Innovative Leadership: Lantz McGinnis-Brown's Journey with Idaho Partners for Good

At Idaho Partners for Good one of our founding beliefs is to cultivate multi-generational and diverse leadership. Our community deserves voices that extend beyond the norm and into the innovative! We do this through many avenues including recruiting and empowering young leaders to help lead our organization, as well as those we work with. One great example is Lantz McGinnis-Brown. Lantz leads our Evaluation Team and is a Board Member.  He is surrounded by elder leaders and experts on the evaluation team whom he readily learns from while also leading them.  

On Monday, January 22, 2024, members of the evaluation team went to learn about the research Lantz conducted for his PhD dissertation. WOW! Not only did he do an outstanding job in the research, but he also contributed to the body of knowledge in a space we’re operating in with our grantee, Jesse Tree of Idaho. The title of his research is Narratives on Homelessness: Investigating the Connections between Language and Learning

He was looking at the variation between how the perceptions (including biases) these nonprofits had about the homeless population they served shaped the experiences of those clients. Nonprofits with poor feedback processes, and negative conceptions of client needs and characteristics, faced difficulties in representing their clients effectively or equitably.

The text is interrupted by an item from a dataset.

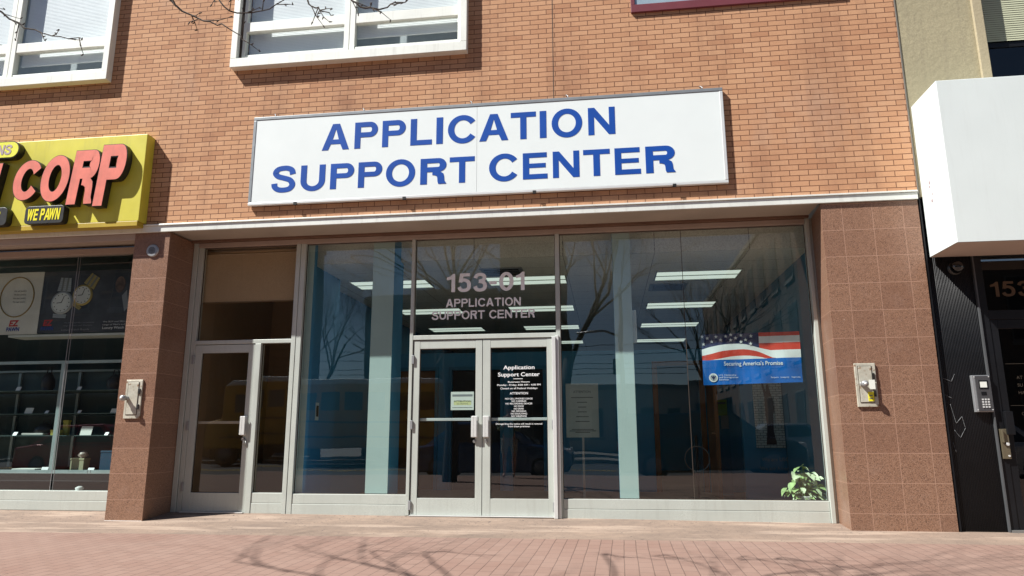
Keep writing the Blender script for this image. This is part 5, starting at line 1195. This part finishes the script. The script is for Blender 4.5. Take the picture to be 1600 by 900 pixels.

Few studies have explicitly looked at the connection between organizational narratives and structures. It was a comparative case study of 46 homelessness service nonprofit organizations across a clustered sample of cities similar to Boise, Idaho. The Narrative Policy Framework was used to identify key narrative areas in which organizations may vary, including prevailing descriptions of the setting/context that the organization operates within, the key characters at play, the nature of the problem being addressed, the solution for that problem, and the plot (the perceived relationship between the other elements). His study considered these elements and their impact, through feedback processes, on client representation.

The value of this research goes well beyond the homeless service organizations and into all people-serving nonprofits. How? Imagine helping an organization better understand their clients through designing feedback processes based on a learner's mindset rather than biases and false conceptions.  No organization wants to admit they have a negative mindset about their clients, but it shows up pretty clearly in Lantz’s research. Let’s support more emerging leaders and put them into seats where their ideas and solutions get tested and implemented! Congratulations Dr. Lantz McGinnis-Brown!